* Start Information shown *

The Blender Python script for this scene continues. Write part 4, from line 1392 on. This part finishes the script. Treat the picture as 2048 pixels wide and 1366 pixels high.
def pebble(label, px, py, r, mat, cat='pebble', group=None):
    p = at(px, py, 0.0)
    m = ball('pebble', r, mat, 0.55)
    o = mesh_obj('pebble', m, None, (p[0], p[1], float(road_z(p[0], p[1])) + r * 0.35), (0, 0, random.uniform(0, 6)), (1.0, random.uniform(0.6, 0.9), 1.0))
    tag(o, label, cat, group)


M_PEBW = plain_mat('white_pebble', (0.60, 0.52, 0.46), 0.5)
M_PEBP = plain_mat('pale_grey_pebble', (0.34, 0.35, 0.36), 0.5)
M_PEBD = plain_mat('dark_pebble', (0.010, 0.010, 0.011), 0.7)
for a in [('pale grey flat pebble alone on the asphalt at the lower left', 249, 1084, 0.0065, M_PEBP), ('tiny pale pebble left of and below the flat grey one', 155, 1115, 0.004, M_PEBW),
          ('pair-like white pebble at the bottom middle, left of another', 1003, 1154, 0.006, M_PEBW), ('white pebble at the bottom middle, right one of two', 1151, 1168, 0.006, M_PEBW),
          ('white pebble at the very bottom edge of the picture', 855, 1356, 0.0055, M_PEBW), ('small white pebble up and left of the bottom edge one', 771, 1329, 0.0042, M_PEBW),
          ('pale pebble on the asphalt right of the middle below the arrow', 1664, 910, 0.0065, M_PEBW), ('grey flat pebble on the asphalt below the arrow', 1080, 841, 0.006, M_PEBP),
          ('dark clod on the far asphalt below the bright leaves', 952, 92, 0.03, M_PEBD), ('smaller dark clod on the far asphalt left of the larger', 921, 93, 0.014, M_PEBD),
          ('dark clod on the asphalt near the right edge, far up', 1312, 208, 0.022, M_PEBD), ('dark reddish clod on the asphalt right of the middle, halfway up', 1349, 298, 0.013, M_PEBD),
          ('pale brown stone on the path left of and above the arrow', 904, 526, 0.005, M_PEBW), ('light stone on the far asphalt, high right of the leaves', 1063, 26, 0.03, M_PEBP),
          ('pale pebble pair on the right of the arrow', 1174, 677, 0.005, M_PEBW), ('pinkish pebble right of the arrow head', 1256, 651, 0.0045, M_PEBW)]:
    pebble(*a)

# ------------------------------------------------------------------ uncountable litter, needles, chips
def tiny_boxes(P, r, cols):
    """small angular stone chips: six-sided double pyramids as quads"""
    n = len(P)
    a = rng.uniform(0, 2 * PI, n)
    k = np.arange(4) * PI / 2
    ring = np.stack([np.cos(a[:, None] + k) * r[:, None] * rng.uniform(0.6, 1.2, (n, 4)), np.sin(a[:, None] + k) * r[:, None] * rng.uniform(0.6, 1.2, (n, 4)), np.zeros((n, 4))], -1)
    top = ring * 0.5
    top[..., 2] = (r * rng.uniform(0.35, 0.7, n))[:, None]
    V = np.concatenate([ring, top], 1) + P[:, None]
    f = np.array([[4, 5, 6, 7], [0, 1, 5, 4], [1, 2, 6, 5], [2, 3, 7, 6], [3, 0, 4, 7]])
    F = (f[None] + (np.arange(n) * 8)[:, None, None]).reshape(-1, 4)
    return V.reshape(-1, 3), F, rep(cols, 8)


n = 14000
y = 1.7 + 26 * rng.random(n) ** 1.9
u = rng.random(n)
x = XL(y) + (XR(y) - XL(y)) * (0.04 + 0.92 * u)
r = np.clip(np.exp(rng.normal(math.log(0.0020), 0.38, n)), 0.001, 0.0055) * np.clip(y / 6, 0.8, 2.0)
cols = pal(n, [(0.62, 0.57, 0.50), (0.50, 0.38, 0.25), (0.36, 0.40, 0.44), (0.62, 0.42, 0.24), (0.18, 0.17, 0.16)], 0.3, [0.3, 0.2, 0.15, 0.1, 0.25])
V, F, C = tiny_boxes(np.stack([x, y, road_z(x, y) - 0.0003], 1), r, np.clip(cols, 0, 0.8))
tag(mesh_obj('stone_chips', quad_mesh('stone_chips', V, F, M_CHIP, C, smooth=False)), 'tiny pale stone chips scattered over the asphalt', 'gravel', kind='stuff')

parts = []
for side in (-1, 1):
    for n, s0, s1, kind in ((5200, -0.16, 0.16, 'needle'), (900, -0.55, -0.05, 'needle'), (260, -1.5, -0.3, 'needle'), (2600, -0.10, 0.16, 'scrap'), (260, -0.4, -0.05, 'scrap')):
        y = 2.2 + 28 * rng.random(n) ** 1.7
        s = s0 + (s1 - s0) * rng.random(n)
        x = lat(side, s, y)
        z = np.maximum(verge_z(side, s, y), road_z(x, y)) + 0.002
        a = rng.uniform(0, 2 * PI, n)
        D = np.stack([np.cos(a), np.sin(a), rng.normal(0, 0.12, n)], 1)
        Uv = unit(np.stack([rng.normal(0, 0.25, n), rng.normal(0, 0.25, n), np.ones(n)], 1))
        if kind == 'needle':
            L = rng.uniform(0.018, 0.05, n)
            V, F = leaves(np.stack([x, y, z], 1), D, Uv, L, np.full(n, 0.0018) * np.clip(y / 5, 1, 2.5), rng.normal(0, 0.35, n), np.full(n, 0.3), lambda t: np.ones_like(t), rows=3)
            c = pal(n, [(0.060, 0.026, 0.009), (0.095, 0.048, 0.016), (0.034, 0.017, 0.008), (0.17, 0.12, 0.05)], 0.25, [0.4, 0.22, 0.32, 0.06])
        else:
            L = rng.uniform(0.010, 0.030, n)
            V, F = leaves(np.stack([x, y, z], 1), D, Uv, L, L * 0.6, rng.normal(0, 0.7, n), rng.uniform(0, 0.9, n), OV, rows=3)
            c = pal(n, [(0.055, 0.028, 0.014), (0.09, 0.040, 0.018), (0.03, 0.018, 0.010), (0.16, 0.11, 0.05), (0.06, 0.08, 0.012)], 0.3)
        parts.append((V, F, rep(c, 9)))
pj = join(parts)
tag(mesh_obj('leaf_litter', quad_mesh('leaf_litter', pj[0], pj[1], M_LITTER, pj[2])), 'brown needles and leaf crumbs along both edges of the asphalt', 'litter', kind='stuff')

* End Information shown *

_What you have to do_
Retype the data exactly as given.

_Solution_
The Blender Python script for this scene continues. Write part 4, from line 1392 on. This part finishes the script. Treat the picture as 2048 pixels wide and 1366 pixels high.
def pebble(label, px, py, r, mat, cat='pebble', group=None):
    p = at(px, py, 0.0)
    m = ball('pebble', r, mat, 0.55)
    o = mesh_obj('pebble', m, None, (p[0], p[1], float(road_z(p[0], p[1])) + r * 0.35), (0, 0, random.uniform(0, 6)), (1.0, random.uniform(0.6, 0.9), 1.0))
    tag(o, label, cat, group)


M_PEBW = plain_mat('white_pebble', (0.60, 0.52, 0.46), 0.5)
M_PEBP = plain_mat('pale_grey_pebble', (0.34, 0.35, 0.36), 0.5)
M_PEBD = plain_mat('dark_pebble', (0.010, 0.010, 0.011), 0.7)
for a in [('pale grey flat pebble alone on the asphalt at the lower left', 249, 1084, 0.0065, M_PEBP), ('tiny pale pebble left of and below the flat grey one', 155, 1115, 0.004, M_PEBW),
          ('pair-like white pebble at the bottom middle, left of another', 1003, 1154, 0.006, M_PEBW), ('white pebble at the bottom middle, right one of two', 1151, 1168, 0.006, M_PEBW),
          ('white pebble at the very bottom edge of the picture', 855, 1356, 0.0055, M_PEBW), ('small white pebble up and left of the bottom edge one', 771, 1329, 0.0042, M_PEBW),
          ('pale pebble on the asphalt right of the middle below the arrow', 1664, 910, 0.0065, M_PEBW), ('grey flat pebble on the asphalt below the arrow', 1080, 841, 0.006, M_PEBP),
          ('dark clod on the far asphalt below the bright leaves', 952, 92, 0.03, M_PEBD), ('smaller dark clod on the far asphalt left of the larger', 921, 93, 0.014, M_PEBD),
          ('dark clod on the asphalt near the right edge, far up', 1312, 208, 0.022, M_PEBD), ('dark reddish clod on the asphalt right of the middle, halfway up', 1349, 298, 0.013, M_PEBD),
          ('pale brown stone on the path left of and above the arrow', 904, 526, 0.005, M_PEBW), ('light stone on the far asphalt, high right of the leaves', 1063, 26, 0.03, M_PEBP),
          ('pale pebble pair on the right of the arrow', 1174, 677, 0.005, M_PEBW), ('pinkish pebble right of the arrow head', 1256, 651, 0.0045, M_PEBW)]:
    pebble(*a)

# ------------------------------------------------------------------ uncountable litter, needles, chips
def tiny_boxes(P, r, cols):
    """small angular stone chips: six-sided double pyramids as quads"""
    n = len(P)
    a = rng.uniform(0, 2 * PI, n)
    k = np.arange(4) * PI / 2
    ring = np.stack([np.cos(a[:, None] + k) * r[:, None] * rng.uniform(0.6, 1.2, (n, 4)), np.sin(a[:, None] + k) * r[:, None] * rng.uniform(0.6, 1.2, (n, 4)), np.zeros((n, 4))], -1)
    top = ring * 0.5
    top[..., 2] = (r * rng.uniform(0.35, 0.7, n))[:, None]
    V = np.concatenate([ring, top], 1) + P[:, None]
    f = np.array([[4, 5, 6, 7], [0, 1, 5, 4], [1, 2, 6, 5], [2, 3, 7, 6], [3, 0, 4, 7]])
    F = (f[None] + (np.arange(n) * 8)[:, None, None]).reshape(-1, 4)
    return V.reshape(-1, 3), F, rep(cols, 8)


n = 14000
y = 1.7 + 26 * rng.random(n) ** 1.9
u = rng.random(n)
x = XL(y) + (XR(y) - XL(y)) * (0.04 + 0.92 * u)
r = np.clip(np.exp(rng.normal(math.log(0.0020), 0.38, n)), 0.001, 0.0055) * np.clip(y / 6, 0.8, 2.0)
cols = pal(n, [(0.62, 0.57, 0.50), (0.50, 0.38, 0.25), (0.36, 0.40, 0.44), (0.62, 0.42, 0.24), (0.18, 0.17, 0.16)], 0.3, [0.3, 0.2, 0.15, 0.1, 0.25])
V, F, C = tiny_boxes(np.stack([x, y, road_z(x, y) - 0.0003], 1), r, np.clip(cols, 0, 0.8))
tag(mesh_obj('stone_chips', quad_mesh('stone_chips', V, F, M_CHIP, C, smooth=False)), 'tiny pale stone chips scattered over the asphalt', 'gravel', kind='stuff')

parts = []
for side in (-1, 1):
    for n, s0, s1, kind in ((5200, -0.16, 0.16, 'needle'), (900, -0.55, -0.05, 'needle'), (260, -1.5, -0.3, 'needle'), (2600, -0.10, 0.16, 'scrap'), (260, -0.4, -0.05, 'scrap')):
        y = 2.2 + 28 * rng.random(n) ** 1.7
        s = s0 + (s1 - s0) * rng.random(n)
        x = lat(side, s, y)
        z = np.maximum(verge_z(side, s, y), road_z(x, y)) + 0.002
        a = rng.uniform(0, 2 * PI, n)
        D = np.stack([np.cos(a), np.sin(a), rng.normal(0, 0.12, n)], 1)
        Uv = unit(np.stack([rng.normal(0, 0.25, n), rng.normal(0, 0.25, n), np.ones(n)], 1))
        if kind == 'needle':
            L = rng.uniform(0.018, 0.05, n)
            V, F = leaves(np.stack([x, y, z], 1), D, Uv, L, np.full(n, 0.0018) * np.clip(y / 5, 1, 2.5), rng.normal(0, 0.35, n), np.full(n, 0.3), lambda t: np.ones_like(t), rows=3)
            c = pal(n, [(0.060, 0.026, 0.009), (0.095, 0.048, 0.016), (0.034, 0.017, 0.008), (0.17, 0.12, 0.05)], 0.25, [0.4, 0.22, 0.32, 0.06])
        else:
            L = rng.uniform(0.010, 0.030, n)
            V, F = leaves(np.stack([x, y, z], 1), D, Uv, L, L * 0.6, rng.normal(0, 0.7, n), rng.uniform(0, 0.9, n), OV, rows=3)
            c = pal(n, [(0.055, 0.028, 0.014), (0.09, 0.040, 0.018), (0.03, 0.018, 0.010), (0.16, 0.11, 0.05), (0.06, 0.08, 0.012)], 0.3)
        parts.append((V, F, rep(c, 9)))
pj = join(parts)
tag(mesh_obj('leaf_litter', quad_mesh('leaf_litter', pj[0], pj[1], M_LITTER, pj[2])), 'brown needles and leaf crumbs along both edges of the asphalt', 'litter', kind='stuff')